Dua Kali Melanggar Kode Etik ASN, Muhamad Harus Mundur Dari ASN

Pengamat Politik dan Kebijakan Publik dari UNIS Adib Miftahul Pengamat Politik dan Kebijakan Publik dari UNIS Adib Miftahul
detakbanten.com TANGSEL - Dua kali Muhamad dipanggil oleh Bawaslu Kota Tangerang Selatan disebabkan pelanggaran kode etik ASN dengan posisinya masih terikat dengan status PNS sebagai Sekda Kota Tangsel. Bawaslu beranggapan Muhamad sebagah Bakal Calon Walikota telah melanggar UU nomor 42 tahun 2004 pasal 6 tentang mengutamakan kepentingan negara diatas kepentingan pribadi. 
 
Seperti yang dijelaskan Anggota Komisioner Bawaslu Tangsel, Ahmad Jajuli,  bahwa dalam tahapan pilkada Tangsel 2020 ini memiliki wewenang untuk mengawasi jalannya Pilkada Tangsel yang aman, tertib, dan nyaman. Dan kejadian yang pihak (Bawaslu-red) temukan dilapangan, bahwa ada salah satu peserta pemilu (bakal calon) yang mengkampanyekan dirinya namun, statusnya masih aktif status ASN.
 
"Pertama, hasil barang bukti yang kita dapati dilapangan, bahwa Sekda masih menggunakan kendaraan dinas, untuk menemui konstituennya, kedua dirinya secara terang-terangan meminta dukungan kepada masyarakat untuk memilih dirinya pada saat pemilihan September mendatang," terang Jajuli selaku Koordinator Divisi Penindakan Pelanggaran.
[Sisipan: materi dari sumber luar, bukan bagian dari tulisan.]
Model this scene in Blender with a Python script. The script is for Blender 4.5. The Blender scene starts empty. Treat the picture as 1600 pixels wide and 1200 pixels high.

Rabu (18/03/20).
 
Menurut Pengamat Politik dan Kebijakan Publik dari Universitas Islam Syekh Yusup (UNIS) Adib Miftahul, Walikota Tangsel Airin Rachmi Diany harus memberikan peringatan keras atas pelanggaran kode etik anak buahnya. Agar berjalan baik dan bersih managemen birokrasi dilingkungan Pemkot Tangsel, Airin mesti bertindak tegas. Apalagi yang dilakukan oleh Muhamad dengan memanfaatkan waktu, fasilitas dan kapasitas dirinya sebagai Sekda dalam upaya memenangkan dirinya dalam Pilkada.
 
"Airin harus tegur keras muhamad, bila perlu sarankan mundur sebagai ASN. Dengan dalih kinerja rendah dan selama 6 bulan memposisikan dirinya sebagai bacawalkot, tak ada perubahan. Malah yang ada membuat kubu ASN terkotak-kotak, ini tak bagus dalam etika bitokrasi. Jadi preseden buruk. Padahal sekda adalah panglima ASN, gimana dia menerjemahkan perintah bosnya (Walikota), sementara dia berbeda haluan politik? Sama saja bisa menciptakan oligarki politik dalam birokrasi," ujar Adib kepada awak media, Rabu (18/3/2020).
 
Adib mengutarakan, ini bagian dari  kelemahan ketika ASN maju berpolitik tapi tidak mengundurkan diri. Ada Conflict Of Interest, ketika ASN tidak mundur karena tanpa disadari pastinya akan membawa kepentingan politik dalam menjalankan tugasnya sebagai aparatur negara.
 
"Ya seperti yg terjadi sekarang, muhamad diduga melanggar kode etik ASN, membawa pengaruhnya secara tidak langsung kepada bawahan. Berbeda sama Ben, walikota dan wakil walikota adalah pejabat politik," terangnya.
 
Lanjutnya, Undang-undang nomor 10 tahun 2016 tentang Pilkada, masih ada kelemahan terkait hak politik ASN dalam mengikutu Pilkada. dalam undang-undang tersebut hanya mengatur kalau sudah daftar dan ditetapkan oleh KPU baru wajib mengundurkan diri.
 
"Undang-undang hanya mengatur, kalau sudah daftar atau ditetapkan KPU, baru mengundurkan diri. Ini kelemehan juga, harusnya ketika ada niat declaire di publik mau jadi kepala daerah, harus mundur. Politik butuh etika yang fairness." tandasnya.